Orpheu – Der jüngste Band der verdienstvollen Werkausgabe
© S. Fischer Verlag 2015
Fernando Pessoa, Orpheu
Schriften zur Literatur, Ästhetik und Kunst.
Herausgegeben, übersetzt und mit Anmerkungen von Steffen Dix.
S. Fischer Verlag 2015, 397 Seiten, geb. mit Schutzumschlag, 26,99 Euro (D).
Fernando Pessoa ist hierzulande vor allem bekannt für seinen Roman Das Buch der Unruhe. Dabei war der Portugiese mehr als ein Schriftsteller. Der neueste Band in der Werkausgabe zeigt ihn als Denker, Philosophen und Provokateur.
Fernando Pessoas (1888-1935) Entdeckung wurde für die Literatur oft verglichen mit der Entdeckung eines bislang unbekannten Kontinents. Pessoa lebte weitgehend zurückgezogen in Lissabon als Übersetzer von Handelspapieren. Zu Lebzeiten hatte er unter seinem eigenen Namen nur ein einziges Buch veröffentlicht: In Mensagem (Botschaft) ließ er den Ruhm der portugiesischen Nation auf mystisch-okkultistische Weise hochleben. Als Pessoa 1935 mit 47 Jahren an Leberzerrhose starb, war er in der portugiesischen Hauptstadt nur wenigen Eingeweihten bekannt.
In einer riesigen Kiste hatte er jedoch beinahe 35.000 Manuskriptseiten hinterlassen. Aus fragmentarischen Aufzeichnungen friemelten Literaturwissenschaftler dann unter anderen Das Buch der Unruhe des Hilfsbuchhalters Bernardo Soares zusammen, das 1982 erschien. Seine schwere Melancholie traf den Nerv der Zeit und sorgte in ganz Europa für eine Pessoa-Euphorie.
Der S. Fischer Verlag setzt nun die ursprünglich vom Zürcher Amman Verlag begonnene verdienstvolle Werkausgabe fort mit dem Band Orpheu – Schriften zur Literatur, Ästhetik und Kunst. Herausgeber Steffen Dix, der die Texte auch aus dem Englischen übersetzte, versammelt Fragmente und teils damals veröffentlichte Texte, in denen Pessoa sein Gedankengebäude entwirft. Der Titel Orpheu ist entnommen der gleichnamigen Zeitschrift, die Pessoa mit zwei Freunden gegründet hatte und die 1915 nur zwei Mal erschien. Sie war als Vierteljahresschrift geplant, doch ging den jungen Literaten wohl alsbald das Geld aus.

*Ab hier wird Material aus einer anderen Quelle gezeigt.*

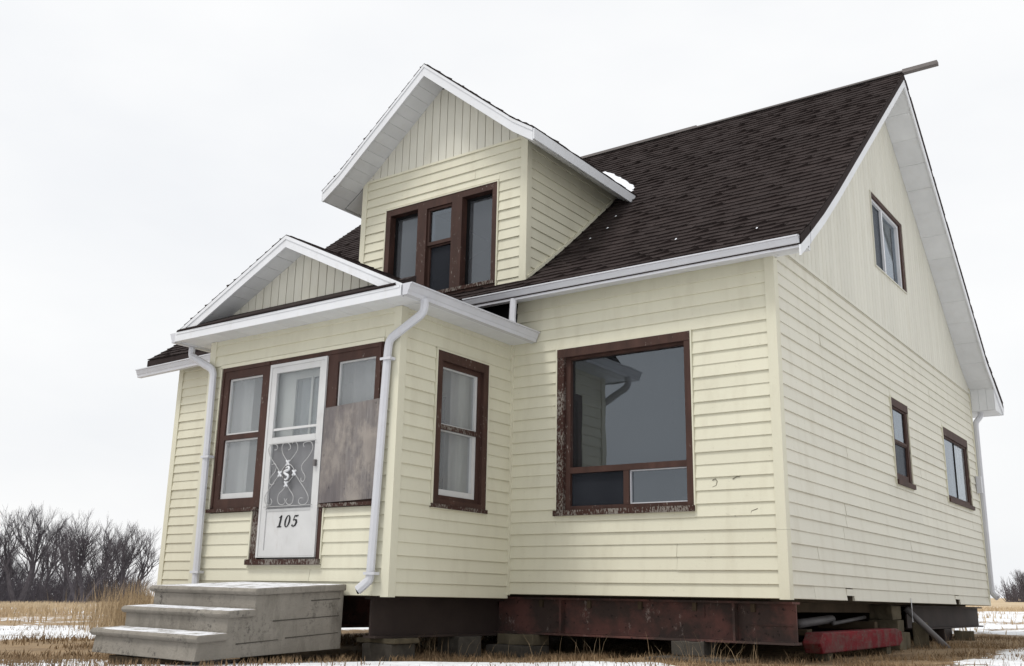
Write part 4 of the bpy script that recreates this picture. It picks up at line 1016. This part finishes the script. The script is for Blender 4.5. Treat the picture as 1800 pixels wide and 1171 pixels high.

Aber tatsächlich hatten zwei Ausgaben genügt, um die Zeitungen gegen sich aufzubringen. Die Beschimpfungen gipfelten im Vorwurf, die Autoren von Orpheu gehörten in eine Irrenanstalt. Ob die Macher mit dieser Heftigkeit der Anfeindungen gerechnet hatten, ist heute ungewiß. Aber immerhin hätten sie es tun sollen. So schrieb Pessoa unter einem seiner zahlreichen Heteronyme ein Gedicht mit dem Titel Triumph-Ode:
Ach, und all diese ordinären und schmutzigen Leute, die sich immergleichen,
Die in aller Selbstverständlichkeit Schimpfwörter benutzen,
Deren Söhne an den Türen der Lebensmittelläden stehlen,
Und deren Töchter mit acht Jahren – und das finde ich schön und liebe es! –
Dezent aussehende Herren in den Treppeneingängen masturbieren. […]
Das Gros der hier versammelten Texte ist hingegen theoretischer Natur. Pessoa entwirft seinen Sensationismus als literarische Richtung. Sein Schöpfer stellt indes klar: »Der Sensationismus unterscheidet sich von geläufigen literarischen Strömungen darin, nicht exklusiv zu sein, er beansprucht also für sich nicht das Monopol des einzig richtigen ästhetischen Gefühls«.
Zu entdecken ist Fernando Pessoa als philosophischer Denker, als moderner Erneuerer der portugiesischen Literatur von einem geistigen Fundament aus.